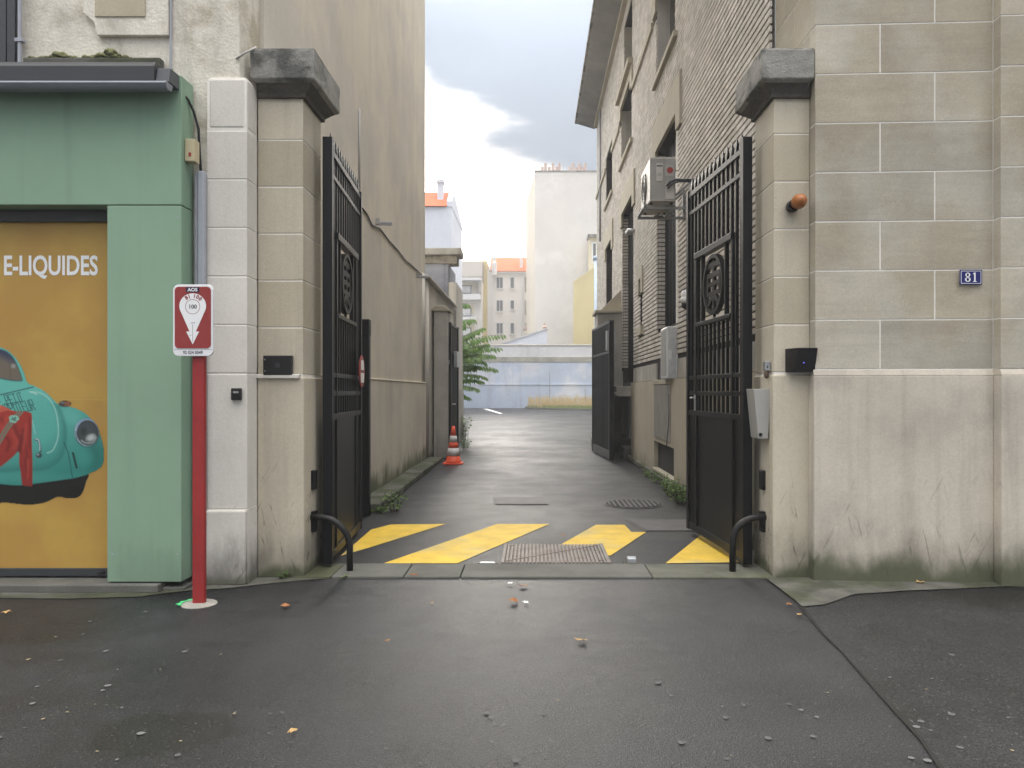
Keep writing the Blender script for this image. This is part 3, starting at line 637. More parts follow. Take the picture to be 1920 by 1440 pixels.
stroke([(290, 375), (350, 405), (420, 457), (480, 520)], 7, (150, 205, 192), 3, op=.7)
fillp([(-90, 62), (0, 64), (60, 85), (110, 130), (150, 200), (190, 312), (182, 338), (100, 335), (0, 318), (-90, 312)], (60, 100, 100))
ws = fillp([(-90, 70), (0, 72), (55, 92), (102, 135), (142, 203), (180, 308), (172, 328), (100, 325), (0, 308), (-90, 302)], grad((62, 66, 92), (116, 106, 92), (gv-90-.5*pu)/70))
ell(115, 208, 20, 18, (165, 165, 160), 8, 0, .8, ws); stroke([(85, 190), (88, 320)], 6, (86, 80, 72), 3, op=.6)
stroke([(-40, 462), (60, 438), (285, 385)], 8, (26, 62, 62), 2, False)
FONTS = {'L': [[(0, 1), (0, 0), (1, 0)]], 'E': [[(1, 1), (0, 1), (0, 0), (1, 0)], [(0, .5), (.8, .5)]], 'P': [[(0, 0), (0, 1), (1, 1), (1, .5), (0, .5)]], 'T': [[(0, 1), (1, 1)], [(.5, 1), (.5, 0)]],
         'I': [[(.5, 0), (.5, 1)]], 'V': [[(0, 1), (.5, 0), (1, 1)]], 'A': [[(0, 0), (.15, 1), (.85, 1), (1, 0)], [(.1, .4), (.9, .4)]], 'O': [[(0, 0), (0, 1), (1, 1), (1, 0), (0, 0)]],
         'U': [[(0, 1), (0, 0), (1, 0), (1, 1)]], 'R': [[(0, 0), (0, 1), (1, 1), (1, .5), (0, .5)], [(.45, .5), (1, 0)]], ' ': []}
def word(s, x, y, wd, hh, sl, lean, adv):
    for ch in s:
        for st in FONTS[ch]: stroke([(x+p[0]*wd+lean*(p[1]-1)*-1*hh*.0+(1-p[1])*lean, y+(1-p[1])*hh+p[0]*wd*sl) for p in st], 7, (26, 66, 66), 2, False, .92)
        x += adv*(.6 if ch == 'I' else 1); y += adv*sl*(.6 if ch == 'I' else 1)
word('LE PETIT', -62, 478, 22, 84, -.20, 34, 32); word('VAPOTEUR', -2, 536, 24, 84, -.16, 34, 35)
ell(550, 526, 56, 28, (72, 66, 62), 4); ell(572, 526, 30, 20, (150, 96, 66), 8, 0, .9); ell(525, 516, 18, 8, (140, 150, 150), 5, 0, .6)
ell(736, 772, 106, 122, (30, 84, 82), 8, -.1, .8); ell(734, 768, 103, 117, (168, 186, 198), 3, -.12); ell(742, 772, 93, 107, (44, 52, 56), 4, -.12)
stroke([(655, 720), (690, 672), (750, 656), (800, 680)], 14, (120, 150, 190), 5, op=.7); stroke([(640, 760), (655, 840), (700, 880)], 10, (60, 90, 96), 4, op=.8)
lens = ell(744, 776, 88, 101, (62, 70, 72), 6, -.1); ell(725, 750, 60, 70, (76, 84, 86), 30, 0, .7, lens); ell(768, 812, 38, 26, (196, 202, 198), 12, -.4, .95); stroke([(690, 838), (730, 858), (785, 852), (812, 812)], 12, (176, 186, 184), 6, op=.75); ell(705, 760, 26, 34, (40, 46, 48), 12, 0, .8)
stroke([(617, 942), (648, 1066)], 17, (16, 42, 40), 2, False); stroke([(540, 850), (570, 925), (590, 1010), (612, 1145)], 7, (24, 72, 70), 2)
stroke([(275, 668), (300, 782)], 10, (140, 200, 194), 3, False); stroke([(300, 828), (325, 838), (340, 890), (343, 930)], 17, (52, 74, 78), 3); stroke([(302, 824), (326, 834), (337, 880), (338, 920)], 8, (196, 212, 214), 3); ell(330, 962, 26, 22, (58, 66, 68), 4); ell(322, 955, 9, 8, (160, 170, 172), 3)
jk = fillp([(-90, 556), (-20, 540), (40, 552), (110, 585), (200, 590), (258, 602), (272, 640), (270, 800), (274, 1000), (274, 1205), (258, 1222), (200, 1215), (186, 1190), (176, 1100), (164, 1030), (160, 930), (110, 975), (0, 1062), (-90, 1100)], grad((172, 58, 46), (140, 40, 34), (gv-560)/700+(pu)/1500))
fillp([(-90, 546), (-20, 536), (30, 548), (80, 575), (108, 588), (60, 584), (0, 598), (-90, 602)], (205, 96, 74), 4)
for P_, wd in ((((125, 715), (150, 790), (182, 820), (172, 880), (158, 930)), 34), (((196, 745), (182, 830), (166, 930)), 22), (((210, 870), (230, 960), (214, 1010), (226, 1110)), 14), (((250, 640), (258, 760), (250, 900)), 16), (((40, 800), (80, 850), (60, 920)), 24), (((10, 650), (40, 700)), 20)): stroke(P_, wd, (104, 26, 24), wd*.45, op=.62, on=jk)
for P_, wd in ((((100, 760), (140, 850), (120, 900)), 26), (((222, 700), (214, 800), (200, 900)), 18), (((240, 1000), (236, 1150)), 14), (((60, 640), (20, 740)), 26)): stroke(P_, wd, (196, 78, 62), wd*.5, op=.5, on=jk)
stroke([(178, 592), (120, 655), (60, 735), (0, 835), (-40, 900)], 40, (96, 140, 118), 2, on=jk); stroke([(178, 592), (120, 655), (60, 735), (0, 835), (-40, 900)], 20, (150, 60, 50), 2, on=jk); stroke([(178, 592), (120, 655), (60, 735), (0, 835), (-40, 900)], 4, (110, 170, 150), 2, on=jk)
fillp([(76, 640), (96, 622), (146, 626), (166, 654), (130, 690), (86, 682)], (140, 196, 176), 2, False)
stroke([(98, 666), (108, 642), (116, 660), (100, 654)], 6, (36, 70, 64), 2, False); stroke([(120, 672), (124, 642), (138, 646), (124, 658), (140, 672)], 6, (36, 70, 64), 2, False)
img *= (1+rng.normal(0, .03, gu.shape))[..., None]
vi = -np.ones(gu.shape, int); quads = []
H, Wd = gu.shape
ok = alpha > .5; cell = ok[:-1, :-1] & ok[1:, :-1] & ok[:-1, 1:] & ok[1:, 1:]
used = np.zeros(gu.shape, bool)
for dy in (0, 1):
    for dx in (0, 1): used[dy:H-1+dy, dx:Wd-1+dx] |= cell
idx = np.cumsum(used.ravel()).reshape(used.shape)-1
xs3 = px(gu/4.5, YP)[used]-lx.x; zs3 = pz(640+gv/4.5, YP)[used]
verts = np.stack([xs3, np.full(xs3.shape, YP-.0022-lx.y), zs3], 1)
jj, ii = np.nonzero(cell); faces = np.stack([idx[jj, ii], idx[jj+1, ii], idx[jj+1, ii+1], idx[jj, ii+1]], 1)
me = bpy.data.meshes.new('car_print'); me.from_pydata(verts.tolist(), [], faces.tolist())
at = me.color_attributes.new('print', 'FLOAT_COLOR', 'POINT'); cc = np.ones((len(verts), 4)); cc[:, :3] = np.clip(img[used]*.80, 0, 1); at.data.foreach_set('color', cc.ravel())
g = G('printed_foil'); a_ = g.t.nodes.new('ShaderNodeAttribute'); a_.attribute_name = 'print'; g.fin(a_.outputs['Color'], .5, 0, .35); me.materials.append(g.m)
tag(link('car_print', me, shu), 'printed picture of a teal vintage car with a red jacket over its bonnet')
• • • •
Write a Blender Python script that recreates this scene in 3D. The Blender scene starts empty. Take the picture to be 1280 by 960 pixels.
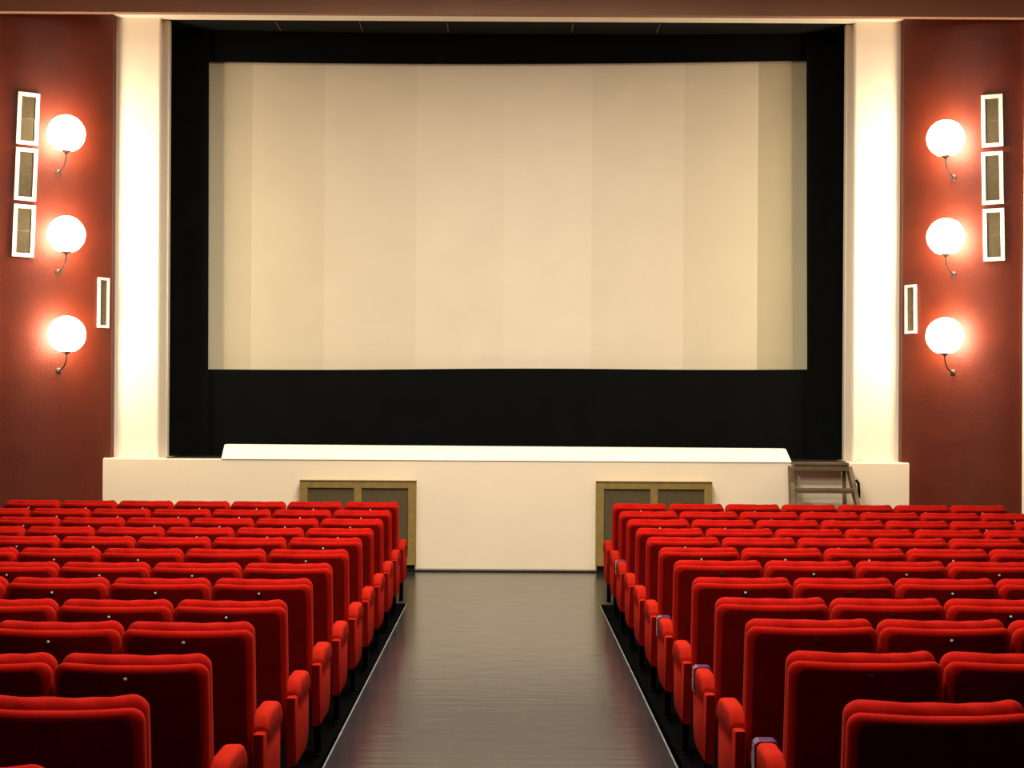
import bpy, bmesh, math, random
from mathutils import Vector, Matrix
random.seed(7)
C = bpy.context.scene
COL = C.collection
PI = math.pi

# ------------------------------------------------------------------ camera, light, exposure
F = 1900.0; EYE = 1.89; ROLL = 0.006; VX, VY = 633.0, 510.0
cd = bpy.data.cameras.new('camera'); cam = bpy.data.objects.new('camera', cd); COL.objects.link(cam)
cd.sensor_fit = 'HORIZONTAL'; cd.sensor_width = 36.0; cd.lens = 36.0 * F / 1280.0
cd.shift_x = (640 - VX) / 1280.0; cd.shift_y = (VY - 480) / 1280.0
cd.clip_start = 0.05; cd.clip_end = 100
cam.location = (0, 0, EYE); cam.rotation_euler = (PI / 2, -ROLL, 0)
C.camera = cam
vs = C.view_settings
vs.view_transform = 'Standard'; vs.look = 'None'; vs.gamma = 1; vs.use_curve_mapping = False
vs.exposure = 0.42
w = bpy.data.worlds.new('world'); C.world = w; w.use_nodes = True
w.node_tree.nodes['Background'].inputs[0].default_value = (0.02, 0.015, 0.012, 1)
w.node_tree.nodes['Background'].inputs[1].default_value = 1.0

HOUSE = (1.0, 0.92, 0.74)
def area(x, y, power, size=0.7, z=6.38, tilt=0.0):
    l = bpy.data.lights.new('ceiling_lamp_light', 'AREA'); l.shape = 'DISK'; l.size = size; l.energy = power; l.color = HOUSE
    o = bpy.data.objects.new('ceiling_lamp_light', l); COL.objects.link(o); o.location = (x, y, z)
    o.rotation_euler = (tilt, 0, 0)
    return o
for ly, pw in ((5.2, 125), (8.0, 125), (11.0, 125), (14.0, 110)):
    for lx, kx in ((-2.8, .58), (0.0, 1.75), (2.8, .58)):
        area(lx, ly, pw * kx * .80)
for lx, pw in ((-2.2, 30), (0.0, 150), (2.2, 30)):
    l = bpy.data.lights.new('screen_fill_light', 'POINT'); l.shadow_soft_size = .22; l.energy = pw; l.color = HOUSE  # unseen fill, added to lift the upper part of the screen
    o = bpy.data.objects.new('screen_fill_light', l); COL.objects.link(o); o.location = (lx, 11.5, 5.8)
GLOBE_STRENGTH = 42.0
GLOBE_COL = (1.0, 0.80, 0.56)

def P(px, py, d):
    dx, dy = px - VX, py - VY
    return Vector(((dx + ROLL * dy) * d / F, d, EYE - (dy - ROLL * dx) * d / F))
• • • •
■ Your goal: Give back only the lines from the one holding "Write a Blender" through the one holding "w.node_tree.nodes['Background'].inputs[1].default_value = 1.0", both kept, exactly as written. Omit the images.

■ Written answer:
Write a Blender Python script that recreates this scene in 3D. The Blender scene starts empty. Take the picture to be 1280 by 960 pixels.
import bpy, bmesh, math, random
from mathutils import Vector, Matrix
random.seed(7)
C = bpy.context.scene
COL = C.collection
PI = math.pi

# ------------------------------------------------------------------ camera, light, exposure
F = 1900.0; EYE = 1.89; ROLL = 0.006; VX, VY = 633.0, 510.0
cd = bpy.data.cameras.new('camera'); cam = bpy.data.objects.new('camera', cd); COL.objects.link(cam)
cd.sensor_fit = 'HORIZONTAL'; cd.sensor_width = 36.0; cd.lens = 36.0 * F / 1280.0
cd.shift_x = (640 - VX) / 1280.0; cd.shift_y = (VY - 480) / 1280.0
cd.clip_start = 0.05; cd.clip_end = 100
cam.location = (0, 0, EYE); cam.rotation_euler = (PI / 2, -ROLL, 0)
C.camera = cam
vs = C.view_settings
vs.view_transform = 'Standard'; vs.look = 'None'; vs.gamma = 1; vs.use_curve_mapping = False
vs.exposure = 0.42
w = bpy.data.worlds.new('world'); C.world = w; w.use_nodes = True
w.node_tree.nodes['Background'].inputs[0].default_value = (0.02, 0.015, 0.012, 1)
w.node_tree.nodes['Background'].inputs[1].default_value = 1.0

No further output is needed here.